Electron paramagnetic resonance study of monoclinic zirconium dioxide polycrystalline powders doped with paramagnetic transition-metal ions

Abstract

Samples of monoclinic zirconium dioxide have been prepared with loadings of either 200 ppm wt/wt Cr³⁺ or 200 ppm Fe³⁺ ions, and the effect of calcination on these powders has been observed. For Fe³⁺, at temperatures below 1170 °C, a broad signal at g≈ 2 is observed due to low-spin Fe³⁺ ions and another signal at g≈ 4.3 due to high-spin Fe³⁺ ions, both on the surface. At temperatures above the transition temperature of 1170 °C, migration into the ZrO₂ bulk is observed, i.e. loss of the peak at g= 2 along with the appearance of other absorptions at ca. g= 4.
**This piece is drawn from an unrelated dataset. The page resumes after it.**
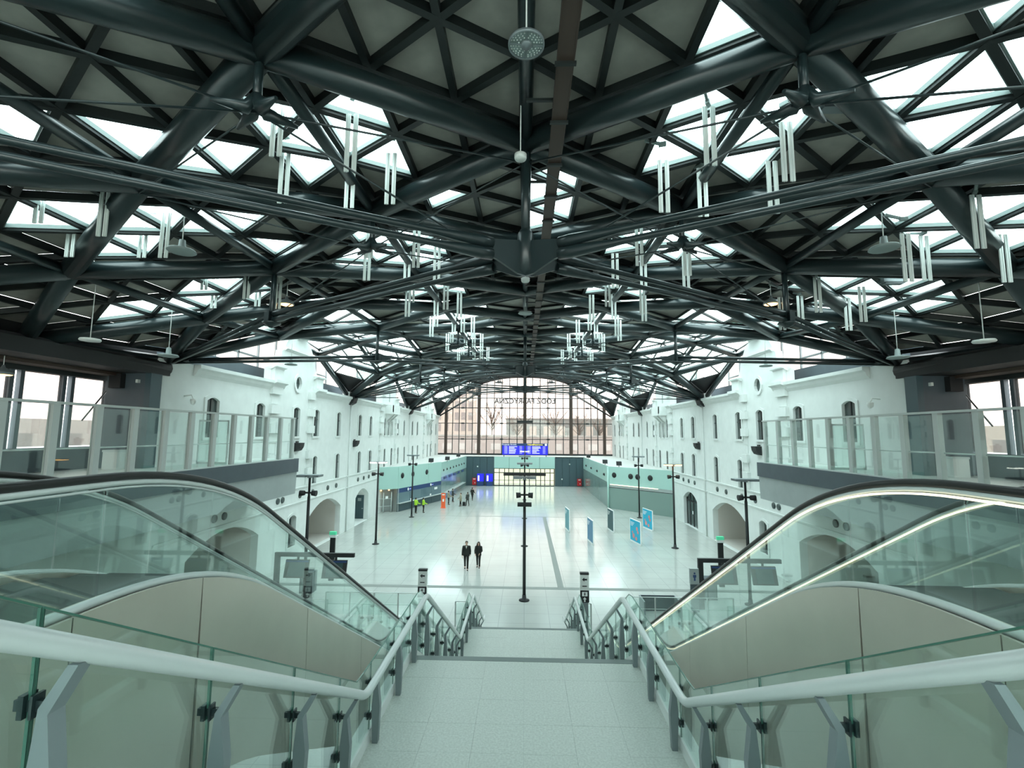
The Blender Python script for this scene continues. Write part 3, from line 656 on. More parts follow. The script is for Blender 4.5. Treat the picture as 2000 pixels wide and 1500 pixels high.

In the case of Cr³⁺ ions doped onto ZrO₂, only absorptions due to Cr⁵⁺ ions situated on the surface are observed at g= 1.97. On heating, the intensity of this signal decreases. Calcination through the transition temperature (1170 °C) does not cause migration of either the Cr³⁺ ions or the Cr⁵⁺ ions into the bulk. Treatment with ethane-1,2-diol results in a nine-line EPR spectrum, demonstrating that the chromium ions undergo further oxidation to Cr⁶⁺ ions on the surface. The Cr³⁺ doped ZrO₂ powder undergoes a colour change from white to grey at the transition temperature. Spectra recorded on samples at liquid-nitrogen temperatures suggest that Zr⁴⁺ ions have been reduced to Zr³⁺ ions.